Álex
de Large es un hijo de su tiempo. Es un chaval que no duda en atiborrarse de
leche alucinógena y, a primera vista, podría parecer que sólo quiere destruir
porque ha desarrollado una pasión incontrolable por acabar con todo. Le parece
divertido. Sin embargo, es lo que ha vivido porque le ha tocado moverse en una
sociedad que ha desarrollado una pasión incontrolable por arrasar con cualquier
cosa. La educación es pura corrupción sexual. Las relaciones humanas son
corrupciones educadas. El simple hecho de comprar puede acabar en una
corrupción pervertida. Con todo ese entorno bombardeando, no cabe duda de que
Alex podrá construir una rebelión en su cabeza y deshacerse de sus camaradas
drugos, que le acompañan a todas partes con ese uniforme de maestro de
ceremonias de la violencia en un ambiente despersonalizado, gris, deforme y
casi grotesco. Irá dejando un rastro de semen y sangre e, inevitablemente,
pasará a la fase dos de ese futuro de decepción y espanto. La cárcel será un
mundo de muros tan negros como el alma y Alex pasará a un programa
revolucionario de reinserción en el que, por supuesto, se incluye la tortura
para que sea consciente del inmenso dolor que ha causado. Algunos, en uno de
esos rincones ignotos del globo terráqueo, lo llaman Método Ludovici. En
cualquier caso, Alex sentirá asco por lo que ha hecho e, incluso, experimentará
una profunda aversión por su adorado Ludwig van Beethoven, el genio que, con su
música, inspiró a Alex los actos más bellamente violentos, casi poéticos que llegó
a crear dentro de su pensamiento enfermo.
El
Método Ludovici es estupendo, pero no tiene en cuenta el rechazo vengativo de
las víctimas que ha causado el desenfreno de Alex. Tendrá que descender a los
infiernos para darse cuenta de que, allí, se va a mover como pez en el agua.
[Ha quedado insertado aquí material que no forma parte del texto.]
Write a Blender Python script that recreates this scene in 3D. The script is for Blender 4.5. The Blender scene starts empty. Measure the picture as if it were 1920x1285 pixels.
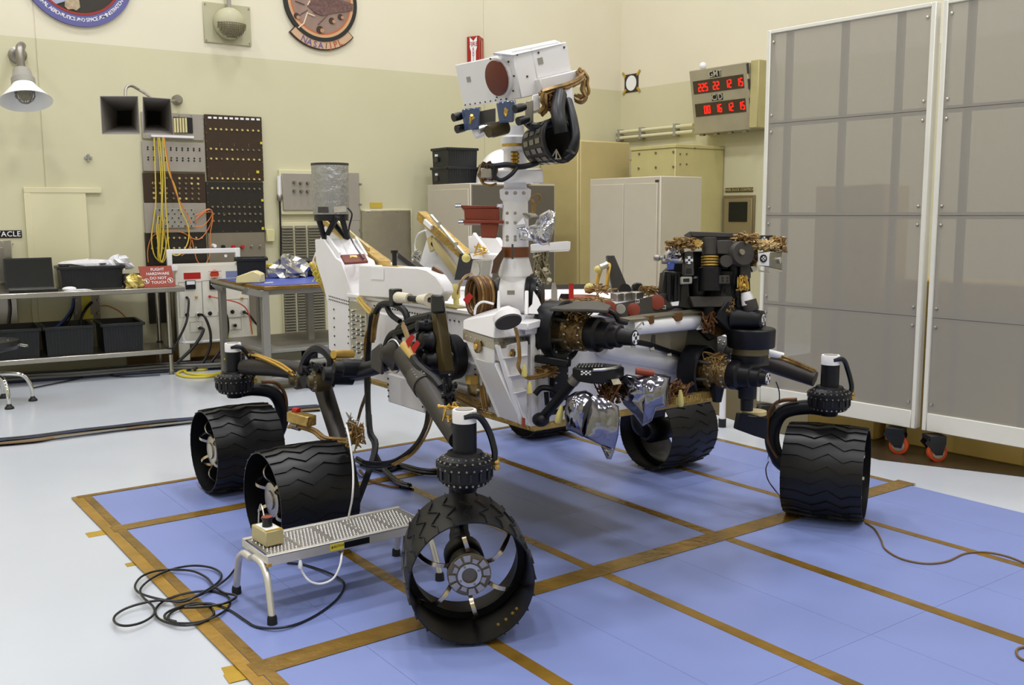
import bpy, bmesh, math, random
from mathutils import Vector as V, Matrix
random.seed(11)
S = bpy.context.scene
COL = S.collection
PI = math.pi

# ---------------------------------------------------------------- camera, light, exposure
F_PX = 1833.0                                    # focal length in pixels of the 1920 wide photograph
yaw, pitch, roll = math.radians(54.1), math.radians(-7.66), math.radians(-0.3)
EYE = V((0, 0, 1.5))
fw = V((math.cos(pitch) * math.cos(yaw), math.cos(pitch) * math.sin(yaw), math.sin(pitch)))
rt = fw.cross(V((0, 0, 1))).normalized()
up = rt.cross(fw)
RT = rt * math.cos(roll) + up * math.sin(roll)
UP = up * math.cos(roll) - rt * math.sin(roll)
cam = bpy.data.cameras.new('camera')
cam.sensor_width = 36.0
cam.lens = F_PX / 1920 * 36
cam.clip_start = 0.05
co = bpy.data.objects.new('camera', cam)
COL.objects.link(co)
co.matrix_world = Matrix(((RT.x, UP.x, -fw.x, EYE.x), (RT.y, UP.y, -fw.y, EYE.y), (RT.z, UP.z, -fw.z, EYE.z), (0, 0, 0, 1)))
S.camera = co
S.view_settings.view_transform = 'Standard'
S.view_settings.look = 'None'
S.view_settings.gamma = 1.0
S.view_settings.use_curve_mapping = False
S.view_settings.exposure = 0.0

world = bpy.data.worlds.new('world')
S.world = world
world.use_nodes = True
world.node_tree.nodes['Background'].inputs[0].default_value = (0.9, 0.93, 1.0, 1)
world.node_tree.nodes['Background'].inputs[1].default_value = 0.3

def ceiling_light(x, y, z, size, power, col=(0.98, 0.98, 1.0)):
    l = bpy.data.lights.new('high_bay_light', 'AREA')
    l.shape = 'DISK'
    l.size = size
    l.energy = power
    l.color = col
    o = bpy.data.objects.new('high_bay_light', l)
    o.location = (x, y, z)
    COL.objects.link(o)
for lx in (-3.2, 0.4, 4.0, 7.2):
    for ly in (-3.5, 0.5, 4.5, 8.0):
        ceiling_light(lx, ly, 7.9, 0.8, 112 if 0 < lx < 5 and ly > 0 else 72)

# ---------------------------------------------------------------- helpers
def P(px, py, x=None, y=None, z=None, d=None):
    """the point of the place seen at photograph pixel (px, py) on the plane x=, y= or z=, or at depth d"""
    r = RT * ((px - 960) / F_PX) - UP * ((py - 642.5) / F_PX) + fw
    if d is not None:
        return EYE + r * d
    if x is not None:
        return EYE + r * ((x - EYE.x) / r.x)
    if y is not None:
        return EYE + r * ((y - EYE.y) / r.y)
    return EYE + r * ((z - EYE.z) / r.z)

def dep(p):
    return (V(p) - EYE).dot(fw)

def lerp(a, b, t):
    return a + (b - a) * t

def lin(c):
    c /= 255.0
    return c / 12.92 if c <= 0.04045 else ((c + 0.055) / 1.055) ** 2.4

def basis(axis):
    a = V(axis).normalized()
    h = V((0, 0, 1)) if abs(a.z) < 0.9 else V((1, 0, 0))
    u = a.cross(h).normalized()
    return a, u, a.cross(u).normalized()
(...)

Sólo tendrá que dejarse dar de comer, sumergirse en la insolencia silenciosa y
aprovecharse de un sistema que, para variar, es muy corrupto. Es ese tipo de
mecanismos que compra lo que necesita, a cualquier precio, lo subyuga tras una
cortina de corrupción y hace suyo al ciudadano que sabe más de lo que conviene.
Stanley
Kubrick dirigió esta película con algunas secuencias que resultan inolvidables
para todo aquel que ha disfrutado alguna vez de buen cine. Es cierto que su
violencia es tan escalofriante que, en alguna ocasión que otra, no cabe más
solución que volver la cabeza, pero es una crítica burlona hacia un camino que
hemos tomado y que no tiene viaje de vuelta. Malcolm McDowell se ajusta
perfectamente a ese perfil de joven sin respeto por nada, ni por nadie, que
sólo quiere dar un paso más en pos de la depravación moral y que es obligado a
aceptar unas reglas que ni siquiera la sociedad respeta. Por último, Kubrick
nos coloca frente al espejo de una sociedad tremendamente hipócrita, dispuesta
a aceptar a uno de sus miembros más degenerados con tal de que calle y se
aproveche. Así es como nacen los auténticos dominadores.
Sin
esperanza, sin condición, sin ningún respiro porque no hay ningún personaje con
el que el espectador se pueda sentir identificado, Álex de Large es ese ser
humano producto de la Naturaleza que es obligado a comportarse como un robot.
Al fondo, Orwell y la certeza de que todo lo que nos espera va a ser un vaso de
leche surgido de los pechos de una escultura femenina y que nos va a
proporcionar un estado de nervios que sólo podrá desahogarse a través del
golpe, de la rabia y del arrasamiento.